Hamilton Hebrew Academy receives historic donation

June 2022
Wendy Schneider

The Hamilton Hebrew Academy has recently received a legacy gift that represents the largest-ever single donation made by an alumnus in the school’s 60-year history.  In an impromptu meeting with Rabbi Daniel Green last October,  David McLean was inspired to dedicate the entire school, currently undergoing extensive renovations, in honour of his parents Jim and Stephanie McLean.  The school will be rededicated as the HHA McLean Educational Centre at a gala event, date to be announced. 

The meeting took place last fall following a phone call David McLean made to Rabbi Green about a donation he was planning to make to his alma mater. Sensing an opportunity to share his vision for the school’s future, the rabbi persuaded McLean to drop in for a few minutes. 

“There was an annual gift that David generally gives and I think that’s kind of what his mindset was,” Rabbi Green told the HJN, adding, “He certainly did not come in ... to dedicate a building.” But during their walk through of  the building and its surroundings, McLean experienced what the rabbi describes as “an expansion of imagination.”

“He took a look at the panoramic view of the building, the campus, and he said, ‘I want to do this for my parents.’ And that’s how he articulated it. It isn’t about me. It’s about them.”

Jim and Stephanie McLean, together for 57 years and married for 53, have been stalwart members of the Adas Israel and Hamilton Hebrew Academy communities for nearly as long. Jim McLean converted to Judaism shortly before the couple was married and, from that day on, fully committed himself to living life as a Jew.

Rabbi Green first got to really know Jim McLean during a memorable March of the Living tour in 1989. “We were on the bus coming out of Auschwitz and ...  Jim got up and took the microphone,” recalled the rabbi.  “Basically, he was talking about how bearing the name McLean, people don’t necessarily know that he’s Jewish ... ‘I can tell you from the world I came from, if you think this kind of thing can never happen again, it can.’ It was a very moving speech.”

Jim McLean may often be effusive, but both he and his wife were rendered nearly speechless at their Shabbat dinner table the following Friday night when their son handed them a letter from Rabbi Green extolling their family and informing them that the HHA would hitherto be named the Hamilton Hebrew Academy McLean Educational Centre.  Phone calls to their daughters in London, Ontario followed.

“I just read (the letter) and I started crying,” said the McLean’s eldest daughter Sondy Taran.  Her sister, Stacey Ublansky, said she was both surprised and not surprised by the news, “because that’s David.”

“He has always made these sort of beautiful unexpected gestures and has always been very generous,” she said.  All three McLean children say the Hamilton Hebrew Academy played a foundational role in their lives. 

“I always say I feel like I was raised by rabbis,” said Sondy, “and when you’re davening to Hashem every day and learning Torah in a warm environment, it has a major imprint on who you are.”

Stacey, recalling parading down the halls singing during Jewish holidays, said the school  “brought a very joyful aspect to being Jewish.”

As for David, the HHA is like family.  “The HHA helped raise me, my daughter Tia,  my lifelong friends, my sisters, and in many ways my parents too.  The HHA transcended into our home and our lives through my passionate teachers.   I see the same spirit in Rabbi Green and Rabbi Morel which is inspiring.

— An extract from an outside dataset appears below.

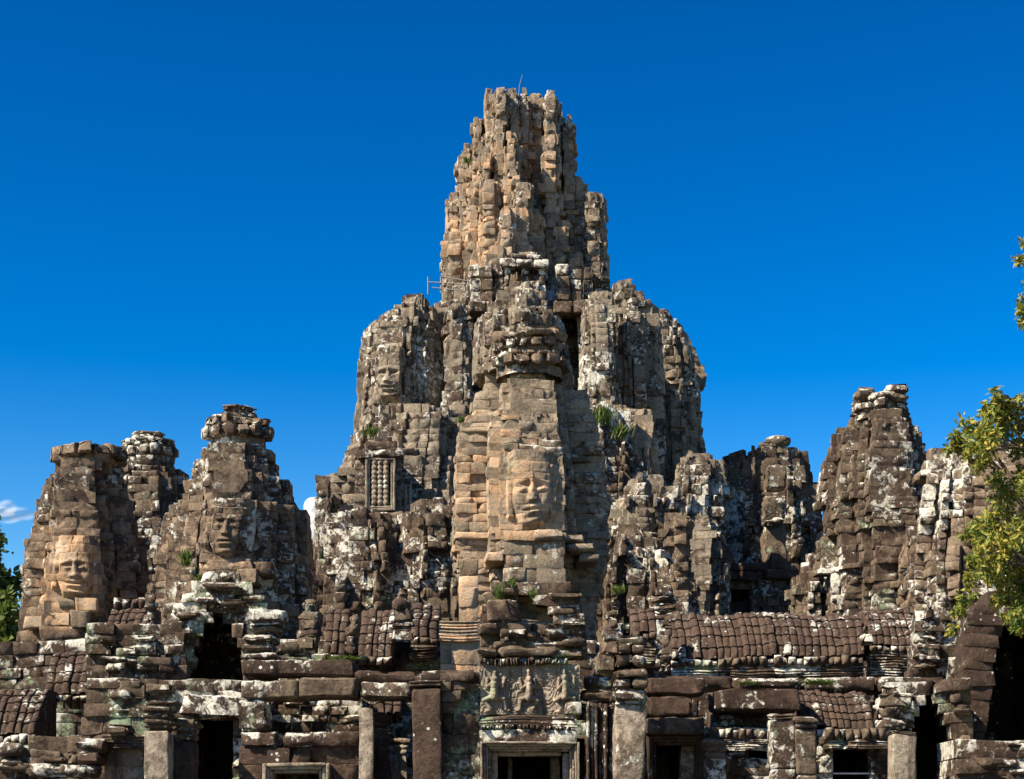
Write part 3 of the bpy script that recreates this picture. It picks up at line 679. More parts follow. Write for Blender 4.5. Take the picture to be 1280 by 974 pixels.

It has and always will be the people that make the HHA so special,” he said.

Stephanie McLean, whose favourite song is Whitney Houston’s Greatest Love of All, told the HJN that the first time she heard the words, “I believe that children are our future. Teach them well and let them lead the way,” they went right to her heart.  

That’s why she and Jim could not be prouder that their daughters are so active in London’s Jewish community and that their son has been one of the HHA’s most ardent supporters and effective fundraisers. As if to illustrate her point, Rabbi Green shared two memories, the first of  David standing at the back of the room at countless Adas Israel brotherhood fundraisers bidding up item after item.  “He was doing that because it fit into his whole mindset where he could support a shul, buy gifts for other people, but always position himself in the back of the room out of the limelight.”

The second memory was of David going out of his way at an HHA fundraising dinner a few years back to encourage his former classmates to sponsor a table.  “He wanted to make sure that his class should do a scholarship together ... For him, it was always about bringing more people in. He doesn’t just want to write a cheque. He wants to get people involved and acknowledge the gifts they got in their past.”

The rabbi also had many words of praise for the McLean parents. “Jim is a person who lives and breathes Jewish community ...  and Stephanie, over the years, was very engaged in a very tangible way — front and centre at every event,” he said.  

There’s no question in Rabbi Green’s mind that David McLean’s extraordinary generosity can be traced back to the way his parents raised him. 

“He’s like an overflowing spring that wants to give, and I think it’s a beautiful thing that he’s concerned about the kids of our community and sees himself sandwiched between his past, the present and the future,” he said. “ I think at the end of the day, the apples don’t fall far away from the tree.”